--- START ---

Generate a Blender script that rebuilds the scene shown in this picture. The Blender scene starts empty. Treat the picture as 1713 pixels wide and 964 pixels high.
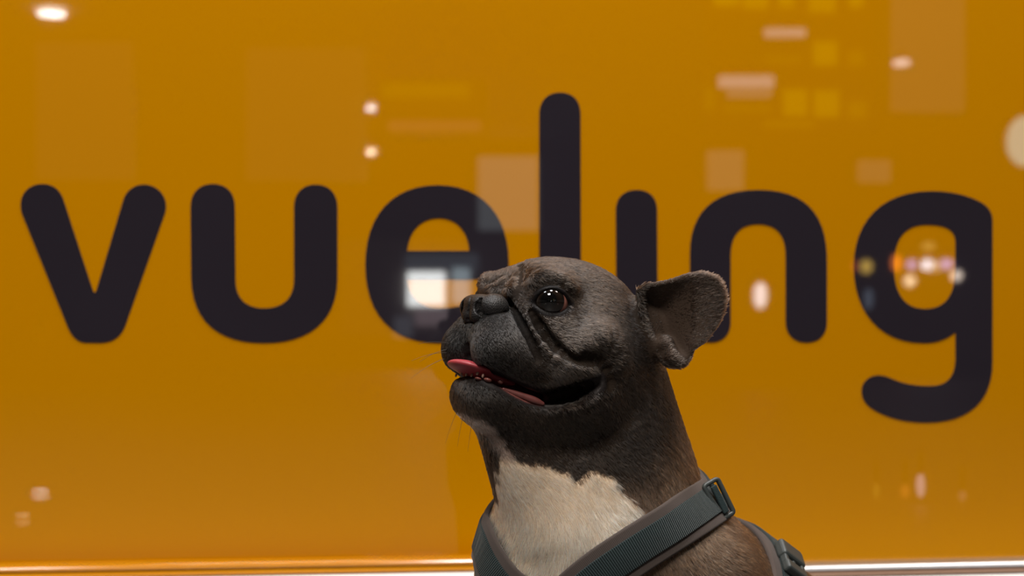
import bpy, bmesh, math, random
import numpy as np
from mathutils import Vector, Matrix
from mathutils.bvhtree import BVHTree

random.seed(7); RNG = np.random.default_rng(7)
scene = bpy.context.scene
COL = scene.collection

# ------------------------------------------------------------------ camera
FP = 2379.0                    # focal length in pixels of the 1713x964 frame
CX, HY = 856.5, 573.0          # principal column, horizon row
CAM_H = 0.345                  # lens height above the floor (m)
S = 1.0 / FP                   # metres per pixel at the dog's nose, 1 m away
cam_d = bpy.data.cameras.new('camera')
cam_d.sensor_width = 36.0
cam_d.lens = 36.0 * FP / 1713.0
cam_d.shift_y = (HY - 482.0) / 1713.0
cam_d.clip_start = 0.05
cam_d.dof.use_dof = True
cam_d.dof.focus_distance = 0.985
cam_d.dof.aperture_fstop = 6.5
cam = bpy.data.objects.new('camera', cam_d); COL.objects.link(cam)
cam.location = (0, 0, CAM_H); cam.rotation_euler = (math.pi / 2, 0, 0)
scene.camera = cam

# ------------------------------------------------------------------ world, lights, exposure
w = bpy.data.worlds.new('World'); scene.world = w; w.use_nodes = True
w.node_tree.nodes['Background'].inputs[0].default_value = (1.0, 0.93, 0.86, 1)
w.node_tree.nodes['Background'].inputs[1].default_value = 0.07
scene.view_settings.view_transform = 'Standard'
scene.view_settings.look = 'None'
scene.view_settings.gamma = 1.0
scene.view_settings.use_curve_mapping = False
scene.view_settings.exposure = 0.0
CEIL = 3.2

def area(name, loc, size, power, col, aim=None):
    l = bpy.data.lights.new(name, 'AREA'); l.shape = 'RECTANGLE'
    l.size, l.size_y = size; l.energy = power; l.color = col
    o = bpy.data.objects.new(name, l); COL.objects.link(o); o.location = loc
    if aim is not None:
        o.rotation_euler = (Vector(aim) - Vector(loc)).to_track_quat('-Z', 'Y').to_euler()
    return o
area('ceiling_lamp_light', (0.25, 0.70, CEIL - 0.03), (0.45, 0.45), 63, (0.97, 0.97, 1.0))
area('ceiling_lamp_light', (-0.5, -1.1, CEIL - 0.03), (0.9, 0.9), 166, (1.0, 0.92, 0.83))
area('ceiling_lamp_light', (1.7, 0.95, CEIL - 0.03), (0.6, 0.6), 44, (1.0, 0.88, 0.76))
area('ceiling_lamp_light', (-1.5, 0.8, CEIL - 0.03), (0.6, 0.6), 34, (0.88, 0.95, 1.0))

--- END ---

**Task goal**
Copy the data word for word. Pictures do not go in the copy.

**Exercise result**
Generate a Blender script that rebuilds the scene shown in this picture. The Blender scene starts empty. Treat the picture as 1713 pixels wide and 964 pixels high.
import bpy, bmesh, math, random
import numpy as np
from mathutils import Vector, Matrix
from mathutils.bvhtree import BVHTree

random.seed(7); RNG = np.random.default_rng(7)
scene = bpy.context.scene
COL = scene.collection

# ------------------------------------------------------------------ camera
FP = 2379.0                    # focal length in pixels of the 1713x964 frame
CX, HY = 856.5, 573.0          # principal column, horizon row
CAM_H = 0.345                  # lens height above the floor (m)
S = 1.0 / FP                   # metres per pixel at the dog's nose, 1 m away
cam_d = bpy.data.cameras.new('camera')
cam_d.sensor_width = 36.0
cam_d.lens = 36.0 * FP / 1713.0
cam_d.shift_y = (HY - 482.0) / 1713.0
cam_d.clip_start = 0.05
cam_d.dof.use_dof = True
cam_d.dof.focus_distance = 0.985
cam_d.dof.aperture_fstop = 6.5
cam = bpy.data.objects.new('camera', cam_d); COL.objects.link(cam)
cam.location = (0, 0, CAM_H); cam.rotation_euler = (math.pi / 2, 0, 0)
scene.camera = cam

# ------------------------------------------------------------------ world, lights, exposure
w = bpy.data.worlds.new('World'); scene.world = w; w.use_nodes = True
w.node_tree.nodes['Background'].inputs[0].default_value = (1.0, 0.93, 0.86, 1)
w.node_tree.nodes['Background'].inputs[1].default_value = 0.07
scene.view_settings.view_transform = 'Standard'
scene.view_settings.look = 'None'
scene.view_settings.gamma = 1.0
scene.view_settings.use_curve_mapping = False
scene.view_settings.exposure = 0.0
CEIL = 3.2

def area(name, loc, size, power, col, aim=None):
    l = bpy.data.lights.new(name, 'AREA'); l.shape = 'RECTANGLE'
    l.size, l.size_y = size; l.energy = power; l.color = col
    o = bpy.data.objects.new(name, l); COL.objects.link(o); o.location = loc
    if aim is not None:
        o.rotation_euler = (Vector(aim) - Vector(loc)).to_track_quat('-Z', 'Y').to_euler()
    return o
area('ceiling_lamp_light', (0.25, 0.70, CEIL - 0.03), (0.45, 0.45), 63, (0.97, 0.97, 1.0))
area('ceiling_lamp_light', (-0.5, -1.1, CEIL - 0.03), (0.9, 0.9), 166, (1.0, 0.92, 0.83))
area('ceiling_lamp_light', (1.7, 0.95, CEIL - 0.03), (0.6, 0.6), 44, (1.0, 0.88, 0.76))
area('ceiling_lamp_light', (-1.5, 0.8, CEIL - 0.03), (0.6, 0.6), 34, (0.88, 0.95, 1.0))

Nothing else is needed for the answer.